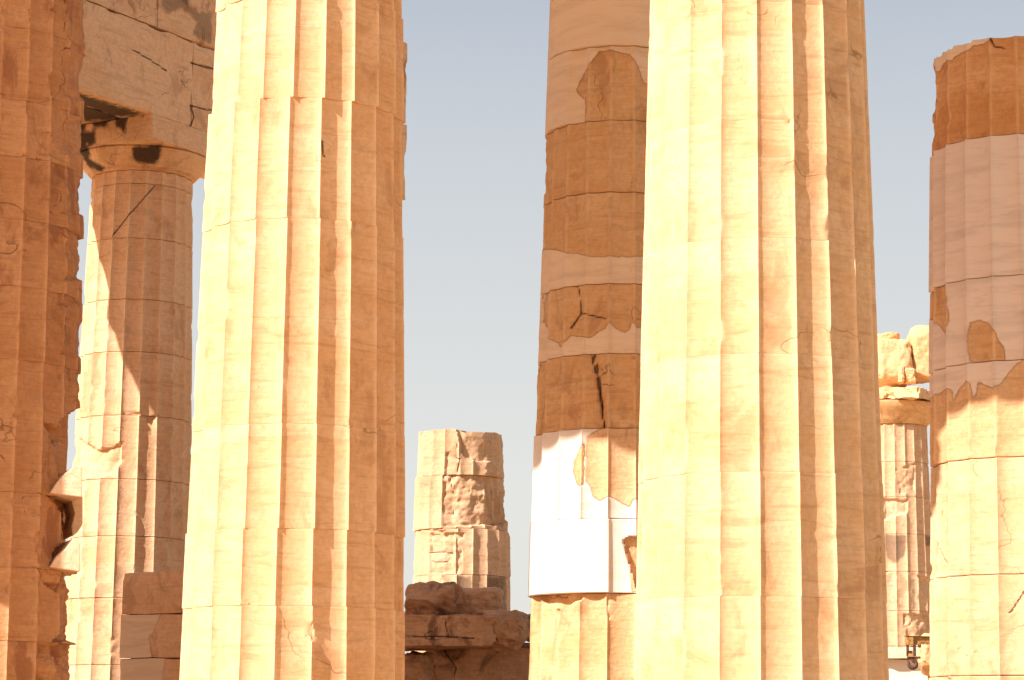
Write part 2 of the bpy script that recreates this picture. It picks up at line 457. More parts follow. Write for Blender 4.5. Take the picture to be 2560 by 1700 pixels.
        nz = fbm(V, 2.5, 4, seed + 60); k = 1 - 0.010 * nz - 0.12 * broken * np.clip(nz, 0, 1)
        V[:, :2] *= k[:, None]
        Wd = V + np.array([s.X, s.Y, 0]); PX, PY = project(Wd); ppm = F / hypot(s.X, s.Y)
        sa = np.full(len(V), -1.0)
        fc = (V[:, 0] * -s.X + V[:, 1] * -s.Y) > -0.2
        for poly in stain_px: sa = np.where(fc, np.maximum(sa, sdf(poly, PX, PY) / ppm), sa)
        nR = len(P); idx = np.arange(nR * n).reshape(nR, n); nx = np.roll(idx, -1, 1)
        q = np.stack([idx[:-1], nx[:-1], nx[1:], idx[1:]], -1).reshape(-1, 4).tolist()
        q.append(idx[-1].tolist()); q.append(idx[0][::-1].tolist())
        A = np.full(len(V), 1.0)
        mesh_obj('echinus', V, q, mat, s.e, dict(fresh=A * fresh, stain=sa, crack=A, tint=A * 0.4))
        if abacus:
            box('abacus', (s.X, s.Y, 9.85), (2.0, 2.0, 0.35), mat, s.e, rz=ANG, rough=0.012 + 0.05 * broken, chip=0.05 + 0.2 * broken,
                stain_px=stain_px, res=0.06, seed=seed, origin=(s.X, s.Y, 0), tint=0.3, fresh=fresh)

def box(name, base, size, mat, parent=None, rz=0.0, rough=0.01, chip=0.04, stain_px=(), old_px=(), new_px=(), cracks=(), res=0.08,
        seed=1, origin=None, tint=0.5, fresh=-1.0, tilt=(0, 0), taper=0.0, shear=None, maxn=70, sharp=32):
    """a worked stone block: base = centre of its underside in world metres, built with a worn surface"""
    sx, sy, sz = size
    n = [int(min(maxn, max(2, round(d / res)))) for d in (sx, sy, sz)]
    verts = {}; V = []; Fc = []
    def vid(i, j, k):
        key = (i, j, k)
        if key not in verts:
            verts[key] = len(V); V.append((i / n[0] - .5, j / n[1] - .5, k / n[2]))
        return verts[key]
    for ax in range(3):
        a, b_ = [x for x in range(3) if x != ax]
        for side in (0, n[ax]):
            for i in range(n[a]):
                for j in range(n[b_]):
                    c = []
                    for (u, v) in ((0, 0), (1, 0), (1, 1), (0, 1)):
                        t = [0, 0, 0]; t[ax] = side; t[a] = i + u; t[b_] = j + v; c.append(vid(*t))
                    if (side > 0) == (ax == 1): c = c[::-1]
                    Fc.append(c)
    U = np.array(V); L = U * np.array([sx, sy, sz])
    # normals outwards and distance to the box edges
    hx = np.array([sx / 2, sy / 2, sz / 2]); C = L - np.array([0, 0, sz / 2])
    dd = hx - np.abs(C)                        # distance to each pair of faces
    srt = np.sort(dd, 1); edge = srt[:, 1]     # 0 on an edge
    sd_ = np.array([seed * 7.7, seed * 3.3, seed * 5.1])
    nz = fbm(L + sd_, 3.0, 5, seed); n3 = np.stack([fbm(L + sd_ + 11 * i, 4.0, 4, seed + i) for i in range(3)], 1)
    wr = np.clip(1 - edge / max(chip * 1.6, 1e-3), 0, 1) * chip * np.clip(0.15 + 1.6 * nz, 0.06, 1.4)
    nrm = C / hx; nrm = np.where(np.abs(nrm) > 0.999, nrm, nrm * np.clip(1 - dd / (chip * 2 + 1e-3), 0, 1) * 0.7)
    ln = np.linalg.norm(nrm, axis=1, keepdims=True) + 1e-9
    L = L - nrm / ln * wr[:, None] + n3 * rough
    if taper: L[:, :2] *= (1 - taper * U[:, 2:3])
    if tilt[0] or tilt[1]:
        L[:, 2] += L[:, 0] * tilt[0] + L[:, 1] * tilt[1]
    if shear is not None: L = shear(L, U)
    c, s_ = cos(rz), sin(rz)
    Wd = np.stack([base[0] + L[:, 0] * c - L[:, 1] * s_, base[1] + L[:, 0] * s_ + L[:, 1] * c, base[2] + L[:, 2]], 1)
    PX, PY = project(Wd); ppm = F / hypot(base[0], base[1])
    fa = np.full(len(L), float(fresh)); sa = np.full(len(L), -1.0); ca = np.ones(len(L))
    for p in old_px: fa = np.minimum(fa, -sdf(p, PX, PY) / ppm)
    for p in new_px: fa = np.maximum(fa, sdf(p, PX, PY) / ppm)
    for p in stain_px: sa = np.maximum(sa, sdf(p, PX, PY) / ppm)
    for p in cracks: ca = np.minimum(ca, np.maximum(ldist(p[0], PX, PY) / ppm - p[1], 0))
    if origin is None: origin = base if parent is None else (parent.location.x, parent.location.y, parent.location.z)
    o = mesh_obj(name, Wd - np.array(origin), Fc, mat, parent, dict(fresh=fa, stain=sa, crack=ca, tint=np.full(len(L), tint)), sharp=sharp)
    if parent is None: o.location = origin
    return o

def rock(name, label, c, size, mat, seed, cat='rock', cuts=12, rz=0.0, rough=0.05, fresh=-1.0, tint=0.5, group=None, cutd=(0.72, 0.98), n=34, base=False, stain_px=()):
    """broken boulder: a ball cut by random planes, then roughened"""
    rs = np.random.RandomState(seed)
    V = []; Fc = []; vm = {}
    for ax in range(3):
        for sg in (-1, 1):
            for i in range(n):
                for j in range(n):
                    q = []
                    for (u, v) in ((0, 0), (1, 0), (1, 1), (0, 1)):
                        p = [0, 0, 0]; p[ax] = sg * n; p[(ax + 1) % 3] = 2 * (i + u) - n; p[(ax + 2) % 3] = 2 * (j + v) - n
                        k = tuple(p)
                        if k not in vm: vm[k] = len(V); V.append([x / n for x in p])
                        q.append(vm[k])
                    Fc.append(q if sg > 0 else q[::-1])
    P = np.array(V, float); P = P / (np.sum(np.abs(P)**5, 1)**(1 / 5))[:, None]   # rounded cuboid
    for _ in range(cuts):
        d = rs.normal(size=3); d /= np.linalg.norm(d)
        h = rs.uniform(*cutd) * (np.abs(d).sum()**0.5)
        e = P @ d - h
        P = P - np.where(e > 0, e, 0)[:, None] * d[None, :]
    P = P * np.array(size) / 2
    nr = P / (np.linalg.norm(P, axis=1, keepdims=True) + 1e-9)
    P = P - (P.max(0) + P.min(0)) / 2; P = P * (np.array(size) / (P.max(0) - P.min(0)))
    P = P + nr * (fbm(P + seed * 3.1, 2.2 / max(size) * 1.6, 5, seed) * rough * 2 + fbm(P + seed, 9, 4, seed + 4) * rough * 0.45)[:, None]
    cc, ss = cos(rz), sin(rz)
    P = np.stack([P[:, 0] * cc - P[:, 1] * ss, P[:, 0] * ss + P[:, 1] * cc, P[:, 2]], 1)
    sa = np.full(len(P), -1.0)
    if stain_px:
        PX, PY = project(P + np.array(c)); ppm = F / hypot(c[0], c[1])
        for p in stain_px: sa = np.maximum(sa, sdf(p, PX, PY) / ppm)
    A = np.ones(len(P))
    o = mesh_obj(name, P, Fc, mat, None, dict(fresh=A * fresh, stain=sa, crack=A, tint=A * tint), sharp=40, loc=tuple(c))
    return tag(o, label, cat, group)

# ------------------------------------------------------------------ ground (below the frame)
def sheet(name, x0, x1, y0, y1, z, mat):
    o = mesh_obj(name, [(x0, y0, z), (x1, y0, z), (x1, y1, z), (x0, y1, z)], [[0, 1, 2, 3]], mat, smooth=False)
    o['kind'] = 'structure'; return o
M_dirt = simple('dry_earth', (0.44, 0.29, 0.15), (0.34, 0.22, 0.11), 0.6, 0.95, 0, 0.05)
gm = bpy.data.materials.new('paving_marble'); nt, b = nodes(gm); q = NB(nt)
tc = q.n('ShaderNodeTexCoord'); V = q.map(tc.outputs['Object'], (1, 1, 1), (0, 0, -ANG))
br = q.n('ShaderNodeTexBrick'); q.l(V, br.inputs['Vector']); br.inputs['Scale'].default_value = 0.8
br.inputs['Color1'].default_value = (0.52, 0.35, 0.17, 1); br.inputs['Color2'].default_value = (0.47, 0.31, 0.145, 1)
br.inputs['Mortar'].default_value = (0.2, 0.13, 0.08, 1); br.inputs['Mortar Size'].default_value = 0.006
nn = q.noise(V, 2.5, 8, 0.65)
q.l(q.mix(q.math('MULTIPLY', q.step(nn, 0.4, 0.7), 0.5), br.outputs[0], (0.40, 0.26, 0.12)), b.inputs['Base Color'])
b.inputs['Roughness'].default_value = 0.7
sheet('ground', -900, 900, -900, 1500, -0.25, M_dirt)
sheet('temple_floor', -30, 40, -4, 75, 0.0, gm)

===

#### Written instruction
Transcribe exactly, with no pictures, the lines running from the first line of the material through the line holding "0), tint=0.3, fresh=fresh)".

#### Task result
Write part 2 of the bpy script that recreates this picture. It picks up at line 457. More parts follow. Write for Blender 4.5. Take the picture to be 2560 by 1700 pixels.
        nz = fbm(V, 2.5, 4, seed + 60); k = 1 - 0.010 * nz - 0.12 * broken * np.clip(nz, 0, 1)
        V[:, :2] *= k[:, None]
        Wd = V + np.array([s.X, s.Y, 0]); PX, PY = project(Wd); ppm = F / hypot(s.X, s.Y)
        sa = np.full(len(V), -1.0)
        fc = (V[:, 0] * -s.X + V[:, 1] * -s.Y) > -0.2
        for poly in stain_px: sa = np.where(fc, np.maximum(sa, sdf(poly, PX, PY) / ppm), sa)
        nR = len(P); idx = np.arange(nR * n).reshape(nR, n); nx = np.roll(idx, -1, 1)
        q = np.stack([idx[:-1], nx[:-1], nx[1:], idx[1:]], -1).reshape(-1, 4).tolist()
        q.append(idx[-1].tolist()); q.append(idx[0][::-1].tolist())
        A = np.full(len(V), 1.0)
        mesh_obj('echinus', V, q, mat, s.e, dict(fresh=A * fresh, stain=sa, crack=A, tint=A * 0.4))
        if abacus:
            box('abacus', (s.X, s.Y, 9.85), (2.0, 2.0, 0.35), mat, s.e, rz=ANG, rough=0.012 + 0.05 * broken, chip=0.05 + 0.2 * broken,
                stain_px=stain_px, res=0.06, seed=seed, origin=(s.X, s.Y, 0), tint=0.3, fresh=fresh)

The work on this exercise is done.